Another letter followed on April 29, but all we know of it is the synopsis Burghley made; perhaps the letter itself was too pointed, or too eloquent, to be preserved. Under the heading, “The communication I had from my Lord of Oxford,” Burghley notes that the writer stipulated that he had not been provided with sufficient money; he blames Burghley for ill-treating his followers, and purposely rousing the Queen’s indignation against him (Oxford). Further, Lady Burghley is accused of “having declared she wished him dead; of undermining his wife’s affection for him; and of slandering him.” But regarding the Countess of Oxford, Burghley notes that the Earl “meaneth not to discover anything of the cause of his misliking,” and “until he understand further of it … meaneth not to visit her.”

After this Lord Burghley wrote again, memoranda and letters alike, but Oxford had spoken his last word for the time being, and there was no response. However, on July 12 he consented to confer with his father-in-law, and on the 13th wrote him in confirmation of the agreement they had reached:

My very good Lord, Yesterday, at your Lordship’s earnest request, I had some conference with you about your daughter. Wherein for that Her Majesty had so often moved me, and that you dealt so earnestly with me, to content her as much as I could, I did agree that you could eft bring her to the Court, with condition that she should not come when I was present, nor at any time have speech with me, and further that your Lordship should not urge further in her cause….

But he has heard that Burghley means to try to confront him with his wife, in the hope of making all well between them, and he will have none of that.

Wherefore I shall desire your Lordship not to take advantage of my promise till you have given me your honourable assurance by letter or word of your performance of the condition; which being observed, I could yield, as it is my duty, to Her Majesty’s request, and I will bear with your fatherly desire towards her… .

From my lodging at Charing Cross this morning.

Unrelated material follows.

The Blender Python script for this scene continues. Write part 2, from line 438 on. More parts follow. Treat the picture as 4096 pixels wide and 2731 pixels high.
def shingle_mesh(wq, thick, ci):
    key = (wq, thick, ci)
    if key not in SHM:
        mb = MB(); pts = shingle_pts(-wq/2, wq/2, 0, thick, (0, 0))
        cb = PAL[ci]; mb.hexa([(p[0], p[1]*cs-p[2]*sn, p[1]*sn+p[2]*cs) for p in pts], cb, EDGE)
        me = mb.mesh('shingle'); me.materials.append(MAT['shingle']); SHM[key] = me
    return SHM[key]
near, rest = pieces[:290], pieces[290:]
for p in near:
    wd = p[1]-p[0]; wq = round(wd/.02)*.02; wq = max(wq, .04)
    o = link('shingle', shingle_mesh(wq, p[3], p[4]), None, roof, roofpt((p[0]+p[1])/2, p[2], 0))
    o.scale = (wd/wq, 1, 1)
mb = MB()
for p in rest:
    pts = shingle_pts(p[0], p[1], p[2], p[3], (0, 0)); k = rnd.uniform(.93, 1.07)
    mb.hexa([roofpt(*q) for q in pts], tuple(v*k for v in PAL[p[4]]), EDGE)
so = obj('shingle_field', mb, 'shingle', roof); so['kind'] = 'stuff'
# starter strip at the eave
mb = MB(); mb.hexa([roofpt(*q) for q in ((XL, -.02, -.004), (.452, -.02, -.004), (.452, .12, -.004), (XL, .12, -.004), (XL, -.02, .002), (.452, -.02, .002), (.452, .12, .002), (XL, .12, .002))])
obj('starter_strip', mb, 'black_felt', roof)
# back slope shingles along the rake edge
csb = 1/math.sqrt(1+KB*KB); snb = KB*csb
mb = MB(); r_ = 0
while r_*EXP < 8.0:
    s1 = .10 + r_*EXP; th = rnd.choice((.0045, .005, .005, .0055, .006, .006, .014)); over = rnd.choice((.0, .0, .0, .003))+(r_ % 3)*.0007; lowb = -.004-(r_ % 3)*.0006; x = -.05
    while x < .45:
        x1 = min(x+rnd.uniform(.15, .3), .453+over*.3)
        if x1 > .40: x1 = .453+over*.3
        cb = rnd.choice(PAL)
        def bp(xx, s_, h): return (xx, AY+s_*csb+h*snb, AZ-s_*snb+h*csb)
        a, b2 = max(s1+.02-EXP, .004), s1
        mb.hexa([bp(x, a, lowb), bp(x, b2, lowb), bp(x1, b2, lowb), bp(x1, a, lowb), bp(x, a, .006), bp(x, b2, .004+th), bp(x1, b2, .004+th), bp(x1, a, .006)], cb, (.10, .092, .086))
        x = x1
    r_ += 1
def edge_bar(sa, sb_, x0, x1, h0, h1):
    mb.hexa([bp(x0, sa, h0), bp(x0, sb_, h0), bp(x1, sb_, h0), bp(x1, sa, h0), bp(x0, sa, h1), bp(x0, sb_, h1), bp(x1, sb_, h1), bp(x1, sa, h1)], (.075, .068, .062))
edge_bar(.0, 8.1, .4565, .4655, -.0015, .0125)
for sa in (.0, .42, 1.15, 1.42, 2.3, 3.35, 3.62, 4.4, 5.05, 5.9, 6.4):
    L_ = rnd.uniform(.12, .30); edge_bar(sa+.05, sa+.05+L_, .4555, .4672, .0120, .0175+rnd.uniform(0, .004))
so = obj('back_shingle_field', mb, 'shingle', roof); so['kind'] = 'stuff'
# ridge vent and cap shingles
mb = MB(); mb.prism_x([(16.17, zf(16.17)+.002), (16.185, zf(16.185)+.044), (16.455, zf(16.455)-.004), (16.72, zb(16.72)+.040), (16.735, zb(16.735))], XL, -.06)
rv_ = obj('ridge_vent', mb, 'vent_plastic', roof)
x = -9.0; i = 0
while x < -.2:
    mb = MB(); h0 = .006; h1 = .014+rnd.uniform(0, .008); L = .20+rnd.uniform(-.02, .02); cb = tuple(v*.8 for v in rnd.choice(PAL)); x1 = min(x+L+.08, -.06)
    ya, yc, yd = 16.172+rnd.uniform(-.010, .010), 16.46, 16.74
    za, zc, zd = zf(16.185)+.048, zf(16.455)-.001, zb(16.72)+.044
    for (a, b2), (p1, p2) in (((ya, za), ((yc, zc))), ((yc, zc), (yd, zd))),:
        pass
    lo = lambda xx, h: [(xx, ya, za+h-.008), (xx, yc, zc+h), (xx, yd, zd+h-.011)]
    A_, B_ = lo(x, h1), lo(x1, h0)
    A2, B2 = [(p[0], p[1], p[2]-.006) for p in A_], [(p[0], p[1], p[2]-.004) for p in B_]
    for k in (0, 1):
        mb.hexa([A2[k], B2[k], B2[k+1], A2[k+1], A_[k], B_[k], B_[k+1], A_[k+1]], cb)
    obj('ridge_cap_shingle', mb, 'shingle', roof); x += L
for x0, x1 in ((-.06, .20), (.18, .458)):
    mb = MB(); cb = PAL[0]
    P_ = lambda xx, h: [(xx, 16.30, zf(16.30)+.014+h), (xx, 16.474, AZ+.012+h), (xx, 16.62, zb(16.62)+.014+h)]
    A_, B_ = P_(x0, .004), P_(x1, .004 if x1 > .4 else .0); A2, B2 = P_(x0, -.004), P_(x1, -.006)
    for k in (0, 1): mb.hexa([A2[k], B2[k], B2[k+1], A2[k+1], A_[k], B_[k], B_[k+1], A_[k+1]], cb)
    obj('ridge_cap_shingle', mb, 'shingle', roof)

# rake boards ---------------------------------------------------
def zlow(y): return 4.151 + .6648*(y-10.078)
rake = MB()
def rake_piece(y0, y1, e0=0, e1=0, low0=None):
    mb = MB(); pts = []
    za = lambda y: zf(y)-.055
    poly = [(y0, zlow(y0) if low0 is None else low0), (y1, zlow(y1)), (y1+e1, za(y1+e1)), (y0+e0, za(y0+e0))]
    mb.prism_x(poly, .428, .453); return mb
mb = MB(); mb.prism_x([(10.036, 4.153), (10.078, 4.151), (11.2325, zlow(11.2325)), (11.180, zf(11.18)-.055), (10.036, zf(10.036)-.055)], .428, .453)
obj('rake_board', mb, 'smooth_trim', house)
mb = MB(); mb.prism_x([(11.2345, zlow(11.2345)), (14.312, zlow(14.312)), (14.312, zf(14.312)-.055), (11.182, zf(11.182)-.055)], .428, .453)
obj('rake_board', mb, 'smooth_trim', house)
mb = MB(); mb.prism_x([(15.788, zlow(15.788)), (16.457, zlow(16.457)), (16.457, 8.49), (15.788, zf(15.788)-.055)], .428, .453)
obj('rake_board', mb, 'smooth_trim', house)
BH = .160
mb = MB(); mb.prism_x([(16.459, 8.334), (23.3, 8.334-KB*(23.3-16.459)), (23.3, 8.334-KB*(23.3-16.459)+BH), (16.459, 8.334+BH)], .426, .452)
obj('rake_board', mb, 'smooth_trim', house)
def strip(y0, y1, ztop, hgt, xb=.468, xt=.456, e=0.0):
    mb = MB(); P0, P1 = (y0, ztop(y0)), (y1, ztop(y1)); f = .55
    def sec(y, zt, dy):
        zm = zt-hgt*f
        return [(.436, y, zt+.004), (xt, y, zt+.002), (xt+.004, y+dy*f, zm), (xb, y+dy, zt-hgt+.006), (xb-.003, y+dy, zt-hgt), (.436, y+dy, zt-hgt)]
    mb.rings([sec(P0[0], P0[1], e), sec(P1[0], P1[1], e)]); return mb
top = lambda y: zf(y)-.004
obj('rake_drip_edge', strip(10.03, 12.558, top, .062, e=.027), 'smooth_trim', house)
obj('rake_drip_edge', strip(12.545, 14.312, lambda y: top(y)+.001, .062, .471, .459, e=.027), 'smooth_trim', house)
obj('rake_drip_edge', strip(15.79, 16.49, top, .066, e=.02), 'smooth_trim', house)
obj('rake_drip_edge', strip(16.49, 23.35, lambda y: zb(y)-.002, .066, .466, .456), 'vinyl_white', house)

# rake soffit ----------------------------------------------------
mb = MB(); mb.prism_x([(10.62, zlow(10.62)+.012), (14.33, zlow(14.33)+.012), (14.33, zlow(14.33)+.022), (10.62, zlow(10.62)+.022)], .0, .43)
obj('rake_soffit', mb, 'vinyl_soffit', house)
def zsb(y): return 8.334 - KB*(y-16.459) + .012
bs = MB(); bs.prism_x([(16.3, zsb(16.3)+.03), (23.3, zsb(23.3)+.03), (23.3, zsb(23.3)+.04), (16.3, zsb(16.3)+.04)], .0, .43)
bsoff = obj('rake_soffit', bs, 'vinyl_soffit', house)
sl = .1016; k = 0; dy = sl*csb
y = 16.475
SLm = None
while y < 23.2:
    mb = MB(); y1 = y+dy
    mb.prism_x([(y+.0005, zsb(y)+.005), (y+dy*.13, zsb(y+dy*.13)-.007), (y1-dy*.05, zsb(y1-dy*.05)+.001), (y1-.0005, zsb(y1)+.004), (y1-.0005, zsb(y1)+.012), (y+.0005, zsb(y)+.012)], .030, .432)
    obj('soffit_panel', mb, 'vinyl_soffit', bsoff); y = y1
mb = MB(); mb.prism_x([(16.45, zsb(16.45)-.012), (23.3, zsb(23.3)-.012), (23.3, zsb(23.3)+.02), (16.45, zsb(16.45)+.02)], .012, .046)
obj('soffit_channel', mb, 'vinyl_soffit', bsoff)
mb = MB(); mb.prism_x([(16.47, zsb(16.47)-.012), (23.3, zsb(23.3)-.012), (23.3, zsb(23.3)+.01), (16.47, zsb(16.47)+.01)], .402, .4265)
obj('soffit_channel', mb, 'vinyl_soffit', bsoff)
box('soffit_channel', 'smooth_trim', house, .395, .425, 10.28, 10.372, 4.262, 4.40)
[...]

Your Lordship’s to employ,
[Complete letter.]

All things considered, it seems clear that Lord Oxford had not come to a positive conclusion as to how much truth there was in the reports he had received. He was to be plagued with doubts for a long time. Perhaps, as we have said, the doubts were never entirely resolved. But he attained to a charity of spirit which was one day to make the facts seem less important to him than the pain the suspicion had caused.

Burghley knew that slanderers were at work and wrote Oxford to this effect, though he mentioned no names save, in one of his private memoranda, that of Lord Henry Howard.

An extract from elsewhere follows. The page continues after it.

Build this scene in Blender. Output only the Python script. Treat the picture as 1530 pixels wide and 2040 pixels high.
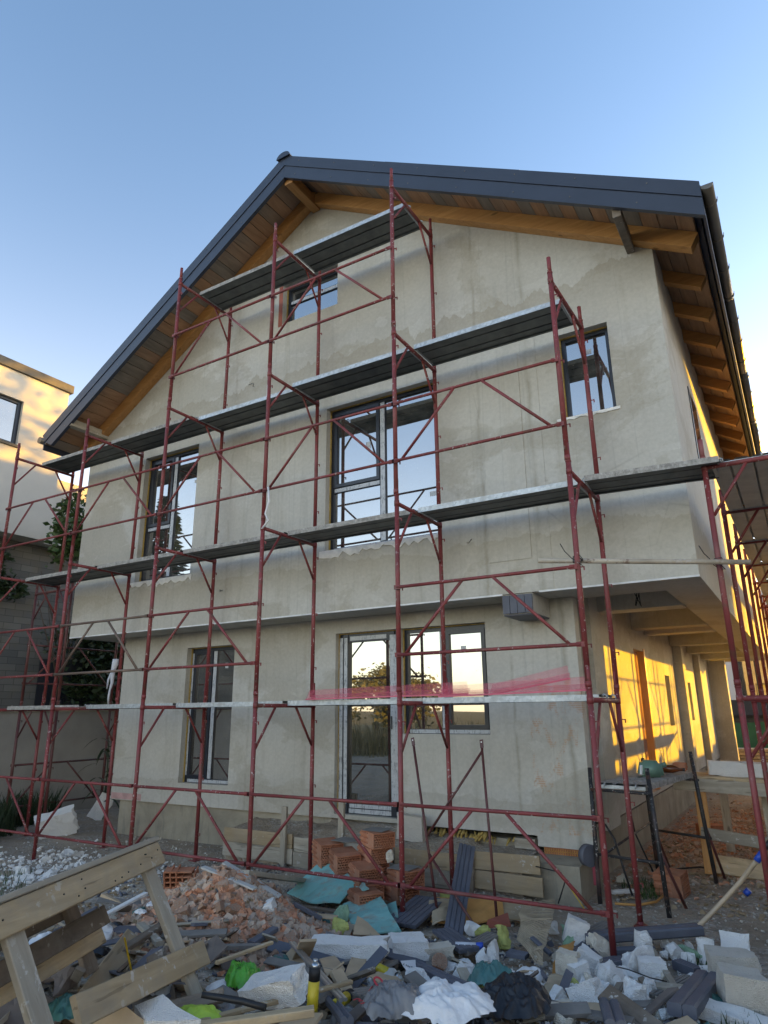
import bpy, bmesh, math, random
from math import radians, sin, cos, pi
from mathutils import Vector, Matrix, Euler, noise

for o in list(bpy.data.objects):
    bpy.data.objects.remove(o)
SC = bpy.context.scene
COL = SC.collection

# ------------------------------------------------------------------ camera, sky, sun, exposure
cam_d = bpy.data.cameras.new("camera")
cam = bpy.data.objects.new("camera", cam_d)
COL.objects.link(cam)
cam_d.sensor_fit = 'VERTICAL'
cam_d.sensor_height = 36.0
cam_d.sensor_width = 27.0
cam_d.lens = 23.625
cam_d.clip_start = 0.05
cam_d.clip_end = 3000
cam.matrix_world = Matrix.Translation((1.526, -5.783, 1.7662)) @ (
    Matrix.Rotation(0.5422, 4, 'Z') @ Matrix.Rotation(1.8583, 4, 'X') @ Matrix.Rotation(-0.0101, 4, 'Z'))
SC.camera = cam

SUN_EL, SUN_AZ = radians(9.35), radians(36.0)      # azimuth clockwise from +Y towards +X
w = bpy.data.worlds.new("World")
SC.world = w
w.use_nodes = True
nt = w.node_tree
sky = nt.nodes.new('ShaderNodeTexSky')
sky.sky_type = 'NISHITA'
sky.sun_disc = False
sky.sun_elevation = SUN_EL
sky.sun_rotation = SUN_AZ
sky.altitude = 100
sky.air_density = 1.0
sky.dust_density = 0.8
sky.ozone_density = 2.2
bg = nt.nodes['Background']
bg.inputs[1].default_value = 0.085
# warm morning haze low over the horizon, the same all the way round (it is mirrored in the ground-floor glass)
tc_ = nt.nodes.new('ShaderNodeTexCoord'); sp_ = nt.nodes.new('ShaderNodeSeparateXYZ')
nt.links.new(tc_.outputs['Generated'], sp_.inputs[0])
def wm(op, a, b):
    x = nt.nodes.new('ShaderNodeMath'); x.operation = op
    for v, i in ((a, 0), (b, 1)):
        if isinstance(v, (int, float)): x.inputs[i].default_value = v
        else: nt.links.new(v, x.inputs[i])
    return x.outputs[0]
hz = wm('EXPONENT', wm('MULTIPLY', wm('POWER', wm('DIVIDE', wm('MAXIMUM', sp_.outputs[2], 0.0), 0.26), 1.45), -1.0), 0.0)
hm = nt.nodes.new('ShaderNodeMix'); hm.data_type = 'RGBA'; hm.blend_type = 'ADD'
nt.links.new(hz, hm.inputs[0]); nt.links.new(sky.outputs[0], hm.inputs[6])
hm.inputs[7].default_value = (5.2, 3.9, 2.65, 1)
nt.links.new(hm.outputs[2], bg.inputs[0])

sun_d = bpy.data.lights.new("sun", 'SUN')
sun_d.energy = 2.25
sun_d.angle = radians(0.6)
sun_d.color = (1.0, 0.50, 0.0)
sun = bpy.data.objects.new("sun", sun_d)
COL.objects.link(sun)
SUN_DIR = Vector((sin(SUN_AZ) * cos(SUN_EL), cos(SUN_AZ) * cos(SUN_EL), sin(SUN_EL)))
sun.rotation_euler = (-SUN_DIR).to_track_quat('-Z', 'Y').to_euler()
sun.location = (20, 25, 10)

SC.view_settings.view_transform = 'Standard'
SC.view_settings.look = 'None'
SC.view_settings.gamma = 1.0
SC.view_settings.use_curve_mapping = False
SC.view_settings.exposure = 2.45
SC.cycles.max_bounces = 8
SC.cycles.transparent_max_bounces = 16

R = random.Random(7)

# ------------------------------------------------------------------ materials
class NB:
    """small node helper"""
    def __init__(s, name):
        s.m = bpy.data.materials.new(name)
        s.m.use_nodes = True
        s.t = s.m.node_tree
        s.b = s.t.nodes['Principled BSDF']
        s.geo = None
    def n(s, typ, **kw):
        x = s.t.nodes.new(typ)
        for k, v in kw.items():
            setattr(x, k, v)
        return x
    def l(s, a, b):
        s.t.links.new(a, b)
    def coord(s, kind='Object', scale=(1, 1, 1)):
        tc = s.n('ShaderNodeTexCoord') if kind != 'World' else s.n('ShaderNodeNewGeometry')
        out = tc.outputs['Position'] if kind == 'World' else tc.outputs[kind]
        mp = s.n('ShaderNodeMapping')
        mp.inputs['Scale'].default_value = scale
        s.l(out, mp.inputs[0])
        return mp.outputs[0]
    def noise(s, co, scale, detail=4, rough=0.55, dist=0.0):
        x = s.n('ShaderNodeTexNoise')
        x.inputs['Scale'].default_value = scale
        x.inputs['Detail'].default_value = detail
        x.inputs['Roughness'].default_value = rough
        x.inputs['Distortion'].default_value = dist
        s.l(co, x.inputs['Vector'])
        return x.outputs['Fac']
    def voro(s, co, scale, feature='F1', out='Distance'):
        x = s.n('ShaderNodeTexVoronoi', feature=feature)
        x.inputs['Scale'].default_value = scale
        s.l(co, x.inputs['Vector'])
        return x.outputs[out]
    def ramp(s, fac, stops):
        x = s.n('ShaderNodeValToRGB')
        r = x.color_ramp
        while len(r.elements) < len(stops):
            r.elements.new(0.5)
        for e, (p, c) in zip(r.elements, stops):
            e.position = p
            e.color = (c[0], c[1], c[2], 1) if not isinstance(c, (int, float)) else (c, c, c, 1)
        s.l(fac, x.inputs[0])
        return x.outputs[0]
    def mix(s, fac, a, b, blend='MIX'):
        x = s.n('ShaderNodeMix', data_type='RGBA', blend_type=blend)
        for v, i in ((fac, 0), (a, 6), (b, 7)):
            if isinstance(v, (int, float)):
                x.inputs[i].default_value = v
            elif isinstance(v, (tuple, list)):
                x.inputs[i].default_value = (v[0], v[1], v[2], 1)
            else:
                s.l(v, x.inputs[i])
        return x.outputs[2]
    def math(s, op, a, b=0.0, clamp=False):
        x = s.n('ShaderNodeMath', operation=op, use_clamp=clamp)
        for v, i in ((a, 0), (b, 1)):
            if isinstance(v, (int, float)):
                x.inputs[i].default_value = v
            else:
                s.l(v, x.inputs[i])
        return x.outputs[0]
    def sep(s, co):
        x = s.n('ShaderNodeSeparateXYZ')
        s.l(co, x.inputs[0])
        return x.outputs
    def rnd(s):
        return s.n('ShaderNodeObjectInfo').outputs['Random']
    def base(s, c):
        if isinstance(c, (tuple, list)):
            s.b.inputs['Base Color'].default_value = (c[0], c[1], c[2], 1)
        else:
            s.l(c, s.b.inputs['Base Color'])
        return s
    def set(s, rough=0.6, metal=0.0, spec=None):
        if isinstance(rough, (int, float)):
            s.b.inputs['Roughness'].default_value = rough
        else:
            s.l(rough, s.b.inputs['Roughness'])
        s.b.inputs['Metallic'].default_value = metal
        if spec is not None:
            s.b.inputs['Specular IOR Level'].default_value = spec
        return s
    def bump(s, h, strength=0.3, dist=0.02):
        x = s.n('ShaderNodeBump')
        x.inputs['Strength'].default_value = strength
        x.inputs['Distance'].default_value = dist
        s.l(h, x.inputs['Height'])
        s.l(x.outputs[0], s.b.inputs['Normal'])
        return s

M = {}
def simple(name, col, rough=0.6, metal=0.0, var=0.25, scale=6, bump=0.0, bscale=40, kind='Object', spec=None):
    a = NB(name)
    co = a.coord(kind)
    n1 = a.noise(co, scale, 5)
    dark = tuple(c * (1 - var) for c in col)
    light = tuple(min(1, c * (1 + var)) for c in col)
    a.base(a.ramp(n1, [(0.25, dark), (0.75, light)]))
    a.set(rough, metal, spec)
    if bump:
        a.bump(a.noise(co, bscale, 4), bump, 0.01)
    M[name] = a.m
    return a.m

def mk_plaster(name='plaster', brick=False):
    a = NB(name)
    co = a.coord('World')
    x, y, z = a.sep(co)[0:3]
    big = a.noise(co, 0.55, 5, 0.6, 0.6)
    c = a.ramp(big, [(0.30, (0.42, 0.398, 0.347)), (0.50, (0.487, 0.469, 0.418)), (0.70, (0.53, 0.517, 0.47))])
    # drying patches with crisp, ragged edges
    pco = a.coord('World', (0.8, 0.8, 1.25))
    p = a.noise(pco, 0.55, 8, 0.60, 0.35)
    pm = a.ramp(p, [(0.535, 0.0), (0.552, 1.0)])
    c = a.mix(a.math('MULTIPLY', pm, 0.48), c, (0.34, 0.305, 0.235))
    p2 = a.noise(a.coord('World', (0.9, 0.9, 1.6)), 1.7, 6, 0.6, 0.5)
    pm2 = a.ramp(p2, [(0.60, 0.0), (0.615, 1.0)])
    c = a.mix(a.math('MULTIPLY', pm2, 0.32), c, (0.57, 0.555, 0.51))
    # runs of water, stretched vertically
    st = a.noise(a.coord('World', (3.2, 3.2, 0.16)), 1.5, 5, 0.7, 0.2)
    sm = a.ramp(st, [(0.55, 0.0), (0.72, 1.0)])
    c = a.mix(a.math('MULTIPLY', sm, 0.30), c, (0.30, 0.27, 0.205))
    # trowelled joints: faint verticals
    tr = a.noise(a.coord('World', (1.1, 1.1, 0.03)), 2.2, 2, 0.4)
    tm = a.ramp(tr, [(0.49, 0.0), (0.5, 1.0), (0.512, 0.0)])
    c = a.mix(a.math('MULTIPLY', tm, 0.22), c, (0.27, 0.265, 0.235))
    # hairline cracks
    vd = a.voro(a.mix(0.12, co, a.n('ShaderNodeTexNoise').outputs['Color']), 0.7, 'DISTANCE_TO_EDGE')
    vm = a.ramp(vd, [(0.0, 1.0), (0.006, 0.0)])
    vmask = a.ramp(a.noise(co, 1.1, 2), [(0.55, 0.0), (0.62, 1.0)])
    c = a.mix(a.math('MULTIPLY', a.math('MULTIPLY', vm, vmask), 0.28), c, (0.22, 0.20, 0.17))
    # wavy upper edges of later coats, fading out downwards, and vertical repair bands
    wv = a.noise(a.coord('World', (1.0, 1.0, 0.25)), 1.9, 7, 0.62, 0.5)
    for z0, amp, fade, st_, col in ((6.62, 0.9, 1.0, 0.62, (0.335, 0.30, 0.235)), (3.62, 0.55, 0.5, 0.5, (0.37, 0.335, 0.265)), (0.80, 0.35, 0.4, 0.5, (0.36, 0.33, 0.275))):
        d_ = a.math('SUBTRACT', a.math('ADD', a.math('MULTIPLY', a.math('SUBTRACT', wv, 0.5), amp), z0), z)
        edge = a.ramp(a.math('MULTIPLY', d_, 10.0), [(0.0, 0.0), (0.10, 1.0)])
        fall = a.math('SUBTRACT', 1.0, a.math('DIVIDE', d_, fade), True)
        c = a.mix(a.math('MULTIPLY', a.math('MULTIPLY', edge, fall), st_), c, col)
    wob = a.math('MULTIPLY', a.math('SUBTRACT', a.noise(a.coord('World', (0.3, 0.3, 1.0)), 2.3, 5, 0.65), 0.5), 0.10)
    for x0, hw, st_, col in ((-0.70, 0.045, 0.6, (0.27, 0.245, 0.19)), (-1.33, 0.03, 0.6, (0.28, 0.255, 0.20)), (-1.85, 0.05, 0.35, (0.33, 0.30, 0.24)), (-4.35, 0.05, 0.35, (0.32, 0.29, 0.23)), (-5.35, 0.035, 0.45, (0.31, 0.285, 0.225)), (-7.0, 0.04, 0.3, (0.33, 0.30, 0.24))):
        dx_ = a.math('ABSOLUTE', a.math('ADD', a.math('SUBTRACT', x, x0), wob))
        bm2 = a.math('SUBTRACT', 1.0, a.math('DIVIDE', dx_, hw), True)
        br = a.ramp(a.noise(a.coord('World', (1, 1, 0.8)), 1.7 + abs(x0), 4), [(0.36, 0.0), (0.56, 1.0)])
        c = a.mix(a.math('MULTIPLY', a.math('MULTIPLY', bm2, br), st_), c, col)
    # rim of darker tide lines round the damp patches
    tl_ = a.ramp(p, [(0.522, 0.0), (0.534, 1.0), (0.546, 0.0)])
    c = a.mix(a.math('MULTIPLY', tl_, 0.3), c, (0.31, 0.27, 0.195))
    if brick:
        bm_ = a.ramp(a.noise(a.coord('World', (2.2, 1, 1.1)), 2.6, 6, 0.7, 0.4), [(0.52, 0.0), (0.60, 1.0)])
        zl = a.math('MULTIPLY', a.math('LESS_THAN', z, 2.1), a.math('GREATER_THAN', z, 0.5))
        comb = a.ramp(a.math('FRACT', a.math('MULTIPLY', z, 42.0)), [(0.3, 0.45), (0.5, 1.0)])
        c = a.mix(a.math('MULTIPLY', a.math('MULTIPLY', bm_, zl), a.math('MULTIPLY', comb, 0.75)), c, (0.46, 0.28, 0.17))
    fine = a.noise(co, 24, 4, 0.7)
    c = a.mix(0.10, c, a.ramp(fine, [(0.3, 0.1), (0.7, 0.9)]), 'OVERLAY')
    a.base(c).set(0.88)
    h = a.math('ADD', a.math('MULTIPLY', a.noise(co, 2.2, 4), 0.7), a.math('MULTIPLY', a.noise(co, 60, 3), 0.12))
    h = a.math('ADD', h, a.math('MULTIPLY', pm2, 0.06))
    a.bump(h, 0.35, 0.03)
    M[name] = a.m
mk_plaster()
mk_plaster('corner_plaster', True)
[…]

The rift which had been caused between the two men was never entirely mended. Never again did Oxford—though friendly and courteous—write to his father-in-law with the old spontaneous affection and trust. It was to be a long time before he was reunited with his wife. Before that happened, he had been through such a devastating love-affair that he could have had very little rapture left to share with her.


1. The middle of February.

2. Lansdowne MSS., 19.83.

3. Ward; cit. Hatfield MSS. (Cal. XIII.144.)

4. F. Chamberlin: Eliz. and Lycester; p. 106. Quot. Cambridge Modern History.

5. Hatfield MSS. (Cal. XIII.144.)

6. Our source of the anecdote is Wright’s History of Essex. If Wright got his information from Camden, then it was Burghley himself who perpetuated the story, for Camden’s material was provided by Burghley.

7. Lord Burghley in Shakespeare; p. 38.

8. Ward; cit. Lansdowne MSS., 102.2. Unsigned, but in Burghley’s hand.